I don’t know anything about the TD codebase, but macOS is built on a fork of BSD, which is a different branch of the POSIX family tree than Linux, which grew out of GNU. They have differently structured kernels and system calls. The gcc toolkit is available on both which streamlines compiling applications on both, but even that requires the availability of dependencies. I wouldn’t care to speculate what sort of crazy dependencies Touch has.
Linux supports pretty awesome graphics. NVIDIA (Derivative’s favourite) has great driver support on Linux, though I think the kernel yells at you for using closed source drivers (non-gpl, taints kernel…). Never tried using CUDA on Linux, but afaik, that’s the preferred platform for most of NVIDIA’s HPC GPU stuff (ie: Machine Learning)

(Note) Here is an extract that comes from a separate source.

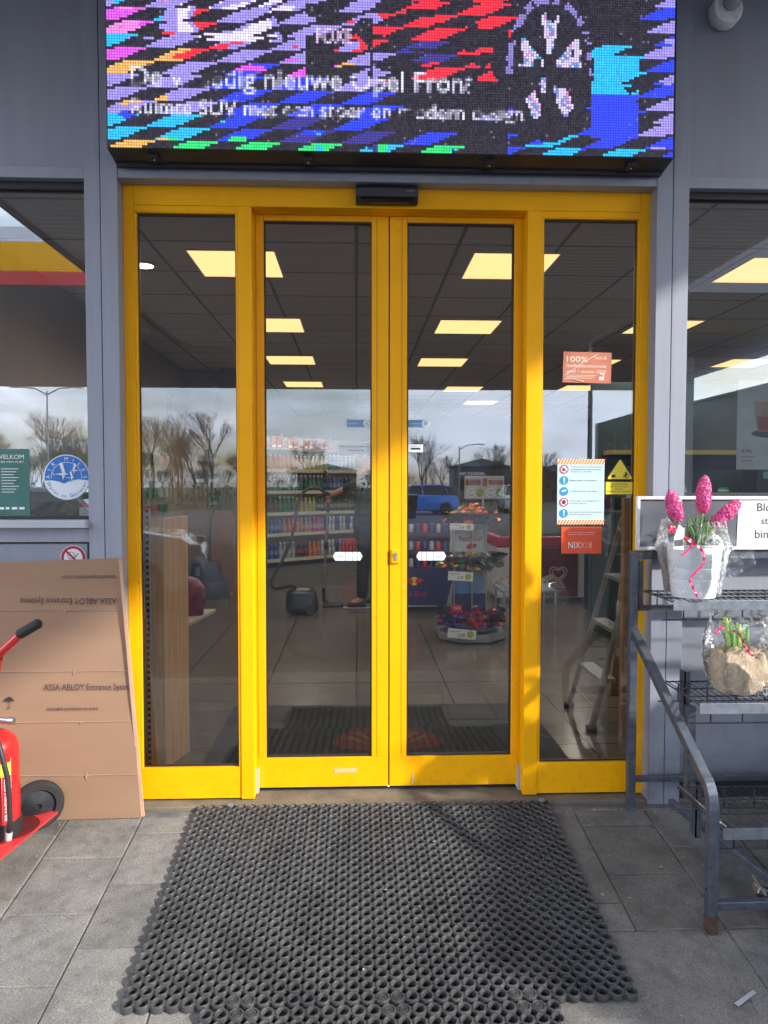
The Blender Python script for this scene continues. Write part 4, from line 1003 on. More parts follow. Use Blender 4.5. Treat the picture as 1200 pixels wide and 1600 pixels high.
for (a, b_) in (((.889, 1.80), (.97, 1.79)), ((.90, 1.82), (1.03, 1.905)), ((.889, 1.815), (.925, 1.835)), ((.96, 1.79), (.975, 1.787))):
    mb.tube([(a[0], Yt-.0015, a[1]), ((a[0]+b_[0])/2, Yt-.002, (a[1]+b_[1])/2+.006), (b_[0], Yt-.0015, b_[1])], .0011, 5)
mb.build('tape_crease', M['whiteink'], t)
# rules sheet
pale = mat('pale_blue_print', (.50, .66, .70), .4)
t = sticker('rules_notice', 'pale blue rules notice with five round symbols between orange striped bands', 'notice', .864, 1.176, 1.069, 1.458, YS, pale)
mb = MB(); mb.cur = 0
for z0_, z1_ in ((1.4365, 1.458), (1.176, 1.1965)):
    mb.box(.864, 1.069, YS-.0009, YS-.0001, z0_, z1_)
mb.build('band', mat('cream_band', (.8, .68, .52), .4), t)
for z0_, z1_ in ((1.4365, 1.458), (1.176, 1.1965)):
    mb = MB(); k = .864
    while k < 1.058: mb.prism([(k, z0_+.0003), (k+.0062, z0_+.0003), (k+.0062+.011, z1_-.0003), (k+.011, z1_-.0003)], YS-.0014, YS-.001); k += .0128
    mb.build('stripe', M.setdefault('ostripe', mat('orange_stripe', (.72, .20, .02), .4)), t)
rows = [(1.414, 'r', ['Geldtransport is niet aanwezig,', 'de Medewerker heeft dus alleen', 'toegang tot de kluis.']), (1.366, 'b', ['Maakt camera van beeldmat.']), (1.319, 'b', ['Videobewaking is aanwezig.']), (1.272, 'r', ['Wij vragen uw veiligheid als u', 'uw helm ophoudt.']), (1.224, 'b', ['Een signaal wordt bij calamiteiten', 'wordt aangifte gedaan.'])]
mt = MB(); mbb = MB(); mw = MB(); mrd = MB(); mk = MB()
for i, (z, c_, ls) in enumerate(rows):
    cx = .893
    if c_ == 'b':
        mbb.add([(a, YS-.0016, b) for a, b in disc(cx, z, .0185)], [tuple(range(32))])
        if i == 2: mw.prism([(cx-.011, z-.004), (cx+.008, z+.002), (cx+.012, z+.008), (cx-.009, z+.004)], YS-.0024, YS-.0019)
        else: mw.prism([(cx-.003, z+.012), (cx-.0018, z-.004), (cx+.0018, z-.004), (cx+.003, z+.012)], YS-.0024, YS-.0019); mw.prism(disc(cx, z-.0095, .0028, 12), YS-.0024, YS-.0019)
    else:
        mw.add([(a, YS-.0016, b) for a, b in disc(cx, z, .0165)], [tuple(range(32))]); ring(mrd, cx, z, .0145, .0188, YS-.0018)
        if i == 0: mk.prism(disc(cx-.003, z-.002, .006, 14), YS-.0022, YS-.0019); mk.prism([(cx, z), (cx+.011, z+.011), (cx+.0125, z+.0095), (cx+.002, z-.002)], YS-.0022, YS-.0019)
        else: mk.prism([(cx-.009, z-.001), (cx-.004, z+.009), (cx+.005, z+.009), (cx+.009, z+.002), (cx+.004, z-.004), (cx-.001, z-.010), (cx-.006, z-.006)], YS-.0022, YS-.0019)
        mrd.prism([(cx-.0125, z+.0105), (cx-.0105, z+.0125), (cx+.0125, z-.0105), (cx+.0105, z-.0125)], YS-.0028, YS-.0024)
    for j, s_ in enumerate(ls): text(mt, s_, .920, z+(len(ls)-1)*.005-j*.0105-.003, YS-.0012, h=.0062, w=min(.142, len(s_)*.0045))
mt.build('lettering', M['blackink'], t); mbb.build('blue_symbol', mat('signal_blue', (.03, .28, .55), .4), t); mw.build('white_symbol', M['whiteink'], t); mrd.build('red_ring', mat('signal_red', (.5, .01, .05), .4), t); mk.build('pictogram', M['blackink'], t)
# NIX18
t = sticker('nix_notice', 'bright orange NIX18 notice below the rules sheet on the right side pane', 'notice', .884, 1.050, 1.060, 1.166, YS, mat('orange_print', (.78, .085, .02), .35, var=.08, vs=10))
mb = MB(); text(mb, 'NIX', .915, 1.073, Yt, h=.027, w=.052); mb.build('lettering', M['whiteink'], t)
mb = MB(); text(mb, 'X18', .966, 1.073, Yt, h=.027, w=.052); mb.build('lettering', mat('pale_orange_print', (.85, .45, .33), .4), t)
mb = MB()
text(mb, 'onder de 18 geen druppel', .913, 1.139, Yt, w=.115, h=.0055); text(mb, 'en geen tabak verkocht', .913, 1.130, Yt, w=.115, h=.0055); mb.build('lettering', M['whiteink'], t)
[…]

Yeah, I used to think this too, but there are varieties of Windows (IoT now, and ‘Embedded’ before) that are made for creating smaller, more targeted system images. I think that there is some selection bias here. Most of us will probably never use a build of Windows that isn’t in the ‘Pro’ or ‘Server’ family but, other variants do exist. They just don’t get advertised as much.
Many of these applications didn’t decide to jump ship from macOs and Windows to Linux. The vfx farms of yore used to be built on large networks of SGI/IRIX boxen, and transitioned (mostly to redhat) as SGI began to implode, because they had administrative infrastructure/practices for supporting POSIX type environments.

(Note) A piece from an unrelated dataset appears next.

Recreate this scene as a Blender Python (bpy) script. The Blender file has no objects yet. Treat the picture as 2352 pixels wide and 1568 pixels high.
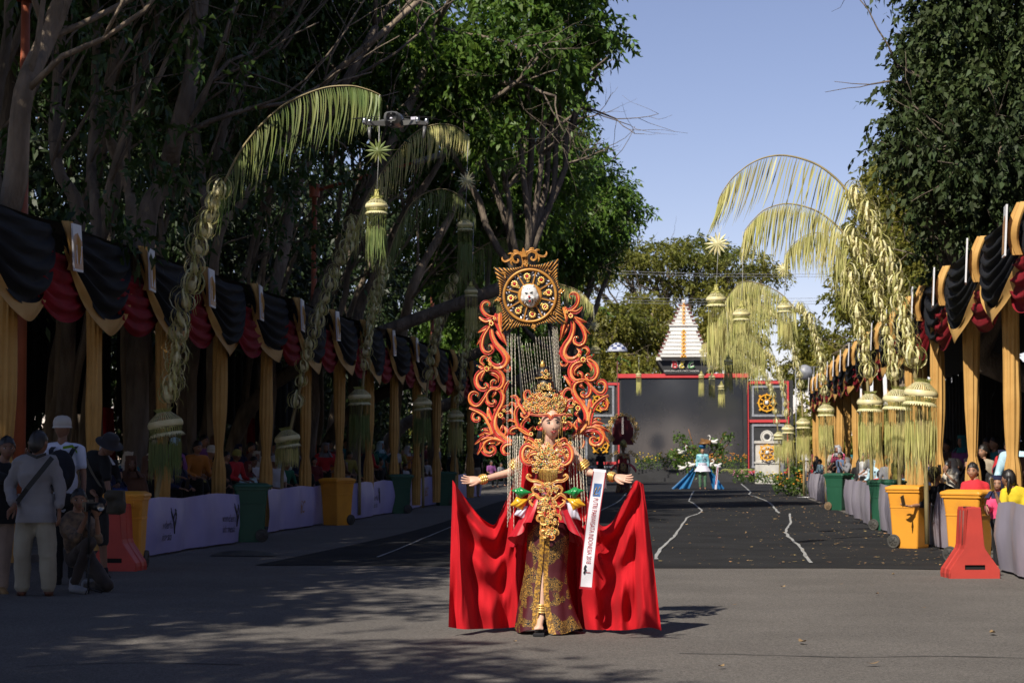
import bpy, math, random
import numpy as np
from mathutils import Vector as V, Matrix, Euler, noise
PI = math.pi
scene = bpy.context.scene
COL = scene.collection
F, CX, CY, HX, HY, CH = 4500.0, 1176.0, 784.0, 1600.0, 1046.0, 1.38
# ------------------------------------------------------------ camera, light, exposure
cam_d = bpy.data.cameras.new('camera'); cam = bpy.data.objects.new('camera', cam_d); COL.objects.link(cam)
PITCH = math.atan((HY - CY) / F); YAW = math.atan((HX - CX) / F * math.cos(PITCH))
cam.location = (0, 0, CH); cam.rotation_euler = (PI / 2 + PITCH, 0, YAW)
cam_d.sensor_width = 36; cam_d.lens = 36 * F / 2352; cam_d.clip_end = 1500; cam_d.clip_start = 0.2
cam_d.dof.use_dof = True; cam_d.dof.focus_distance = 16.5; cam_d.dof.aperture_fstop = 7.1
scene.camera = cam
SUNV = V((0.45, 0.92, -1.0)).normalized()          # direction the light travels
world = bpy.data.worlds.new('World'); scene.world = world; world.use_nodes = True
wn = world.node_tree.nodes; wl = world.node_tree.links; wn.clear()
sky = wn.new('ShaderNodeTexSky'); sky.sky_type = 'NISHITA'; sky.sun_disc = False
sky.sun_elevation = math.asin(-SUNV.z); sky.sun_rotation = math.atan2(-SUNV.x, -SUNV.y)
sky.air_density = 1.0; sky.dust_density = 0.0; sky.ozone_density = 5.0; sky.altitude = 1500
bg = wn.new('ShaderNodeBackground'); bg.inputs['Strength'].default_value = 0.108
wo = wn.new('ShaderNodeOutputWorld'); tint = wn.new('ShaderNodeVectorMath'); tint.operation = 'MULTIPLY'; tint.inputs[1].default_value = (1.25, 0.90, 0.83)   # camera white balance
wl.new(sky.outputs[0], tint.inputs[0]); wl.new(tint.outputs[0], bg.inputs[0]); wl.new(bg.outputs[0], wo.inputs[0])
sun_d = bpy.data.lights.new('sun', 'SUN'); sun_d.energy = 5.0; sun_d.angle = math.radians(0.55); sun_d.color = (1.0, 0.93, 0.82)
sun = bpy.data.objects.new('sun', sun_d); COL.objects.link(sun); sun.rotation_euler = SUNV.to_track_quat('-Z', 'Y').to_euler()
scene.view_settings.view_transform = 'Standard'; scene.view_settings.look = 'None'
scene.view_settings.exposure = 0.3; scene.view_settings.gamma = 1.0; scene.view_settings.use_curve_mapping = False

RM = Euler((PI / 2 + PITCH, 0, YAW)).to_matrix()
def ray(px, py): return RM @ V(((px - CX) / F, -(py - CY) / F, -1))
def P(px, py, Y):
    d = ray(px, py); k = Y / d.y
    return V((d.x * k, Y, CH + d.z * k))
def G(px, py, z=0.0):
    d = ray(px, py); k = (z - CH) / d.z
    return V((d.x * k, d.y * k, z))
def S(sx, sy, Y): return P(sx * 0.57422, sy * 0.57422, Y)      # from full-size pixels
# ------------------------------------------------------------ materials
_M = {}
def mat(name, col, rough=0.6, col2=None, scale=8.0, bump=0.0, bscale=60.0, metal=0.0, spec=0.5, trans=0.0, sheen=0.0, coat=0.0,
        island=0.0, detail=4.0, bdist=0.01, stretch=None, contrast=(0.35, 0.65)):
    if name in _M: return _M[name]
    m = bpy.data.materials.new(name); m.use_nodes = True; n = m.node_tree.nodes; l = m.node_tree.links
    b = n['Principled BSDF']; out = n['Material Output']
    b.inputs['Roughness'].default_value = rough; b.inputs['Metallic'].default_value = metal
    b.inputs['Specular IOR Level'].default_value = spec
    if sheen: b.inputs['Sheen Weight'].default_value = sheen; b.inputs['Sheen Roughness'].default_value = 0.4
    if coat: b.inputs['Coat Weight'].default_value = coat; b.inputs['Coat Roughness'].default_value = 0.1
    c1 = (*col, 1); c2 = (*(col2 or [c * 0.7 for c in col]), 1)
    tc = n.new('ShaderNodeTexCoord'); vec = tc.outputs['Object']
    if stretch:
        mp = n.new('ShaderNodeMapping'); mp.inputs['Scale'].default_value = stretch; l.new(vec, mp.inputs[0]); vec = mp.outputs[0]
    nz = n.new('ShaderNodeTexNoise'); nz.inputs['Scale'].default_value = scale; nz.inputs['Detail'].default_value = detail
    l.new(vec, nz.inputs['Vector'])
    rp = n.new('ShaderNodeValToRGB'); rp.color_ramp.elements[0].position = contrast[0]; rp.color_ramp.elements[1].position = contrast[1]
    rp.color_ramp.elements[0].color = c1; rp.color_ramp.elements[1].color = c2
    l.new(nz.outputs['Fac'], rp.inputs[0]); csock = rp.outputs[0]
    if island:
        g = n.new('ShaderNodeNewGeometry'); mr = n.new('ShaderNodeMapRange')
        mr.inputs['To Min'].default_value = 1 - island; mr.inputs['To Max'].default_value = 1 + island
        l.new(g.outputs['Random Per Island'], mr.inputs[0])
        hv = n.new('ShaderNodeHueSaturation'); l.new(mr.outputs[0], hv.inputs['Value']); l.new(csock, hv.inputs['Color'])
        mr2 = n.new('ShaderNodeMapRange'); mr2.inputs['To Min'].default_value = 0.5 - island * 0.06; mr2.inputs['To Max'].default_value = 0.5 + island * 0.04
        ml = n.new('ShaderNodeMath'); ml.operation = 'FRACT'; mm = n.new('ShaderNodeMath'); mm.operation = 'MULTIPLY'; mm.inputs[1].default_value = 37.7
        l.new(g.outputs['Random Per Island'], mm.inputs[0]); l.new(mm.outputs[0], ml.inputs[0]); l.new(ml.outputs[0], mr2.inputs[0]); l.new(mr2.outputs[0], hv.inputs['Hue'])
        csock = hv.outputs[0]
    l.new(csock, b.inputs['Base Color'])
    if bump:
        bz = n.new('ShaderNodeTexNoise'); bz.inputs['Scale'].default_value = bscale; bz.inputs['Detail'].default_value = 6
        l.new(vec, bz.inputs['Vector'])
        bp = n.new('ShaderNodeBump'); bp.inputs['Strength'].default_value = bump; bp.inputs['Distance'].default_value = bdist
        l.new(bz.outputs['Fac'], bp.inputs['Height']); l.new(bp.outputs[0], b.inputs['Normal'])
    if trans:
        t = n.new('ShaderNodeBsdfTranslucent'); l.new(csock, t.inputs[0]); mx = n.new('ShaderNodeMixShader'); mx.inputs[0].default_value = trans
        l.new(b.outputs[0], mx.inputs[1]); l.new(t.outputs[0], mx.inputs[2]); l.new(mx.outputs[0], out.inputs[0])
    _M[name] = m
    return m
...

Touch’s UI seems to run inside an openGL viewport, so I imagine getting that part to run on Linux would be fairly straightforward. Then comes the obnoxious bit. Supporting networking, fs and third party APIs across three platforms would require more testing. This slows down the development of new features, and leads to scenarios where ‘such and such a feature’ is broken on one platform and not another. A developer who is solving these inconsistencies is not adding awesome new fun stuff to Touch instead.

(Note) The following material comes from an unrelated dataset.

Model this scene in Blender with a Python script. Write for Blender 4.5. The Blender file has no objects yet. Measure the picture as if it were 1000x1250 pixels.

We already see bugs tagged for macOs and not Windows. I think folks like elburz dissed the macOs port on another thread a couple years ago because they’d prefer to see Derivative focus all development resources on growing the feature set, rather than solving inconsistencies between platforms.
There are only so many hours in the day.
I would loooooove a Linux port. I’d also like a Tesla, a pet serval, and to live in the Hundertwasser House in Vienna.